NEWS AND COMMENT: Jamie Laing is an English actor and television personality and also the founder of a confectionery business called Candy Kittens. Candy Kittens makes candy (sweets in the UK) in the shape of a kitten's head. They are dusted with sugar and as you can see from the photograph, they feature noticeable cat ears and the rest is just a round shape. It's a really good name, I think, and no doubt it is a successful company.
Candy Kittens. Image: online shop. |
In what some believe is a fake tweet on Twitter, somebody criticised Jamie Laing's business for inciting violence against cats on the basis that you put the candy in your mouth and chew it. And therefore, symbolically you are eating a cat. This is not a good message to send out to others in an age when animal welfare is rising up the agenda (hopefully).
Candy Kittens - the criticism. Image: Twitter screenshot. |
The person who tweeted the post asked why people were legitimising violence against cats. They stated that the confectionery company encouraged violence towards cats. Of course, Jamie Laing found it unbelievable which probably led to the suggestion that it's a fake or computer-generated tweet.
The critic suggested that they could be called "fruity discs" i.e. no suggestion of an animal, a neutral object. One of Jamie's friends by the look of it, and an actor called Max George (The Wanted) said: "They're FIT. And I don't like cats."

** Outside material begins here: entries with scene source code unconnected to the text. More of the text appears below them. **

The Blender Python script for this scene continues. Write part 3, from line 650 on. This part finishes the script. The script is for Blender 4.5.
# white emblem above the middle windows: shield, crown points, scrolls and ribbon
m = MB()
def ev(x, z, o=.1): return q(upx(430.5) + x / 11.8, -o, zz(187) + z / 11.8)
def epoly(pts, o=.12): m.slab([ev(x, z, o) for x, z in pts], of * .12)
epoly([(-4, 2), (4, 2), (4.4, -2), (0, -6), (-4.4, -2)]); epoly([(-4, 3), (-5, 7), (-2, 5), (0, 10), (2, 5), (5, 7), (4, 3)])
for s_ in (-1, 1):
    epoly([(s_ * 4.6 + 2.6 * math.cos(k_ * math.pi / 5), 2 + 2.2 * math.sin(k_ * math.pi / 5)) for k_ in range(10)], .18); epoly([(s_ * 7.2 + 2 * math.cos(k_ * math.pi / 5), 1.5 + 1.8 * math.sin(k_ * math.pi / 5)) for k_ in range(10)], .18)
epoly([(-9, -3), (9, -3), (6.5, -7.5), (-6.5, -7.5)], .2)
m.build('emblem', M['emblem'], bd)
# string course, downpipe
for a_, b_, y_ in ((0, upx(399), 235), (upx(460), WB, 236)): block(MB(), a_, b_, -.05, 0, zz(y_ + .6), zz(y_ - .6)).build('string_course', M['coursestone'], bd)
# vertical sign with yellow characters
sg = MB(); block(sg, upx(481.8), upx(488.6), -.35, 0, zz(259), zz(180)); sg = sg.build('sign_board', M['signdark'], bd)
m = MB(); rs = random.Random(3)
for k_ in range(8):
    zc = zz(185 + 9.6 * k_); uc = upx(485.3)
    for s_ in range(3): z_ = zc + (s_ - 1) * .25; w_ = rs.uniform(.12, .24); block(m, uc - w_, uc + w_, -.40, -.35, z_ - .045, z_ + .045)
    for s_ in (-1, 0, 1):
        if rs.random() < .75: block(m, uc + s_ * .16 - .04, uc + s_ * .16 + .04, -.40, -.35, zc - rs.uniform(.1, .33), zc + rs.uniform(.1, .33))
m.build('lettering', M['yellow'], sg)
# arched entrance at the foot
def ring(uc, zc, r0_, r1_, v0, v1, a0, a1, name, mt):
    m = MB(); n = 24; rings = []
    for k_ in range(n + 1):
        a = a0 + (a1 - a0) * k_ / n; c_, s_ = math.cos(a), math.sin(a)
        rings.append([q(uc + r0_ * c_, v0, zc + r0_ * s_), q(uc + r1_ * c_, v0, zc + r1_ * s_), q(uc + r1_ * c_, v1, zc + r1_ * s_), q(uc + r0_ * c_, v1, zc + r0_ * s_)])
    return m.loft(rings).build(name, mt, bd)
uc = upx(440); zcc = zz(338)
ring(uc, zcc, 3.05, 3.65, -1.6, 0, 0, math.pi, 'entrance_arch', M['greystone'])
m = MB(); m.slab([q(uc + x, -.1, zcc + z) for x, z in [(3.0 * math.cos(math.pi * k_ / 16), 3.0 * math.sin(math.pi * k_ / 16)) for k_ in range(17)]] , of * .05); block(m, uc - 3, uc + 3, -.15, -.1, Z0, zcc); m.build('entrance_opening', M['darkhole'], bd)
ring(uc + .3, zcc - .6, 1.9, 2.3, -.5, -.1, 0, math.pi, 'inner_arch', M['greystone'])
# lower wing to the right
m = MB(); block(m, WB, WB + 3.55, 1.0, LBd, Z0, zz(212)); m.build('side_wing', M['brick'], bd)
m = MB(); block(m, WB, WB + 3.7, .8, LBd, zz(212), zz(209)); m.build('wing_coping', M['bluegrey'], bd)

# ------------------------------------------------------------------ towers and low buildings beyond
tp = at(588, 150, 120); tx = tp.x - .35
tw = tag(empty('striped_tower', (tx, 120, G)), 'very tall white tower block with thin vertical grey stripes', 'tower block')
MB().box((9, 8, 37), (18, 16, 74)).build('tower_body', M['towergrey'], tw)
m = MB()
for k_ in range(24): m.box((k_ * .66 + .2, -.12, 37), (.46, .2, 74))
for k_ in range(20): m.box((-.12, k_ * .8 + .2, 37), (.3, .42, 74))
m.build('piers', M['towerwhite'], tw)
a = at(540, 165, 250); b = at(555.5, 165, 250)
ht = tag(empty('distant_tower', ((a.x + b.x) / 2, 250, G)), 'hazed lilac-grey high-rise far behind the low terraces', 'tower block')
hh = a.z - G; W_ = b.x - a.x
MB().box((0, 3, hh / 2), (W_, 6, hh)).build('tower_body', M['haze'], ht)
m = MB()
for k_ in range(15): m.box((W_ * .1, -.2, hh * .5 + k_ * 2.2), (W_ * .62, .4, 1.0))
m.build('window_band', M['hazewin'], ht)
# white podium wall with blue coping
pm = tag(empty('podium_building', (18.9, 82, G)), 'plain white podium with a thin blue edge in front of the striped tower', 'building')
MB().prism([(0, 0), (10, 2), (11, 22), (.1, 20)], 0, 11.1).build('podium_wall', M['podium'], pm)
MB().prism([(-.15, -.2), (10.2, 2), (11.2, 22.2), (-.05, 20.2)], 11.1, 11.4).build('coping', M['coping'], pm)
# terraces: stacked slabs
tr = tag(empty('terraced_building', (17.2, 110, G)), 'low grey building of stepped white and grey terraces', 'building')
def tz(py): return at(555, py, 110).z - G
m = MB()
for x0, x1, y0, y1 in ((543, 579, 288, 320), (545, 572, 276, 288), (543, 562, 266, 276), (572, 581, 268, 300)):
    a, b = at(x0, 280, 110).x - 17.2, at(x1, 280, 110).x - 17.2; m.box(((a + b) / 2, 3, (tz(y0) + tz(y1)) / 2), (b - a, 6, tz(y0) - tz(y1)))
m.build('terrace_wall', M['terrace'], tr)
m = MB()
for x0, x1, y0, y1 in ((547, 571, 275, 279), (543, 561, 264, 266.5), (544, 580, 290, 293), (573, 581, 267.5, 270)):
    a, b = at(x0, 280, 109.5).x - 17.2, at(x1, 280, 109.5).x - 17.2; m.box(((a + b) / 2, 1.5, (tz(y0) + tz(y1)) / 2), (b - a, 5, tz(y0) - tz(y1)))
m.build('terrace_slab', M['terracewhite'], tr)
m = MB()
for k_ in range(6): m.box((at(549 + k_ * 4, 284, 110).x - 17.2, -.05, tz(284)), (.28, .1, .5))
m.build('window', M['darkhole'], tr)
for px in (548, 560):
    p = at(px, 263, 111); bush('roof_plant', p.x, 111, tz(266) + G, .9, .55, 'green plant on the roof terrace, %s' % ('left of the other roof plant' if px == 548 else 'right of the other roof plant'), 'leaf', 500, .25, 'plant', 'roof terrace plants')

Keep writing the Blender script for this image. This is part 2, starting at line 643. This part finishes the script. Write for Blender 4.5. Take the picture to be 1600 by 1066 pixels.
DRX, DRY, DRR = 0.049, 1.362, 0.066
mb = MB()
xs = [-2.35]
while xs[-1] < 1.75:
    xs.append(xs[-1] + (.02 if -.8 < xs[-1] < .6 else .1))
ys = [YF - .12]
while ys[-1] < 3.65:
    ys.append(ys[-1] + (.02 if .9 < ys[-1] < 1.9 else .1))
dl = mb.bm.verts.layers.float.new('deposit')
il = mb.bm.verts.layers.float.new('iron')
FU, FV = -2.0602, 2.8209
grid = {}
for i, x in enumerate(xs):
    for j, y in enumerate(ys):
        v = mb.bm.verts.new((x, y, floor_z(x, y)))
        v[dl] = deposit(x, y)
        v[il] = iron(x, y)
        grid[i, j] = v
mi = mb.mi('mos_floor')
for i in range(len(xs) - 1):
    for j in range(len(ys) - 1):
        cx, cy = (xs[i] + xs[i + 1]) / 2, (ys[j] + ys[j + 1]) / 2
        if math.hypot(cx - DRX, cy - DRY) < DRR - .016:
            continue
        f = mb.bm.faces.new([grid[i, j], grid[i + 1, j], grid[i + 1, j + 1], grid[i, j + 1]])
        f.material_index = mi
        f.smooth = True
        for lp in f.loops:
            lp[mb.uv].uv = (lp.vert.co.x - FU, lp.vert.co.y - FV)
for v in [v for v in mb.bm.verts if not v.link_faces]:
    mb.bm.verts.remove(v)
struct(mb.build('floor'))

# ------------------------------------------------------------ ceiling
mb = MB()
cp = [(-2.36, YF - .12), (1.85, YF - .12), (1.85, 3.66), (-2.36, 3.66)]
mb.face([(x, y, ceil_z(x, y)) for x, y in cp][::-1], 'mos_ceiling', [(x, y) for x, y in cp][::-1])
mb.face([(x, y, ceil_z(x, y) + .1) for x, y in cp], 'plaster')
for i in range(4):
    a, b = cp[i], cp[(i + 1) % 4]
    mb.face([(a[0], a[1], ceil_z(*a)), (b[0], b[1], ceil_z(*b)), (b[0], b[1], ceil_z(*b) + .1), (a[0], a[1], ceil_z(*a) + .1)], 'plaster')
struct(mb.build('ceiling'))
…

I don't think that comment is helpful because it seems to suggest he does not care if the sweets encourage violence against cats. Thank you, Max, but it is not a good comment. It was suggested that when kids eat them, they might think that there are eating a cat thereby "degrading cats' right to exist. It's borderline animal cruelty. Ban."
Jamie Laing. Image: Rex. |
Comment: what do you think? Certainly, Jamie Laing deliberately chose a kitten's head because cats are popular so he wanted to combine a popular companion animal with something that was sweet and tasty. A successful combination. He could have chosen anything other than an animal. Although Percy Pigs are pretty well the same thing but nobody has criticised that item of candy of encouraging violence against pigs. Or Jelly Babies.
This may be because cats and kittens are more closely associated with people as companion animals to be loved and cherished, whereas pigs are livestock normal.
When I think about the criticism, I have to admit that I do see the argument and I might have a slight resistance, at least, to eating Candy Kittens. If Jamie Laing had chosen a different name, it probably wouldn't have been successful. Clearly, the name was chosen specifically to include the word "kittens". In fact, the entire name has been very carefully constructed and I don't think this business would be successful without that name.
The co-founder has slammed Felicity the person who criticised the business. It's a pushback which is bound to happen. Perhaps we have to look at the wider picture, open the mind to the possibility that this is something which undermines animal welfare. It might do. We don't really know but there is at least a justifiable argument there.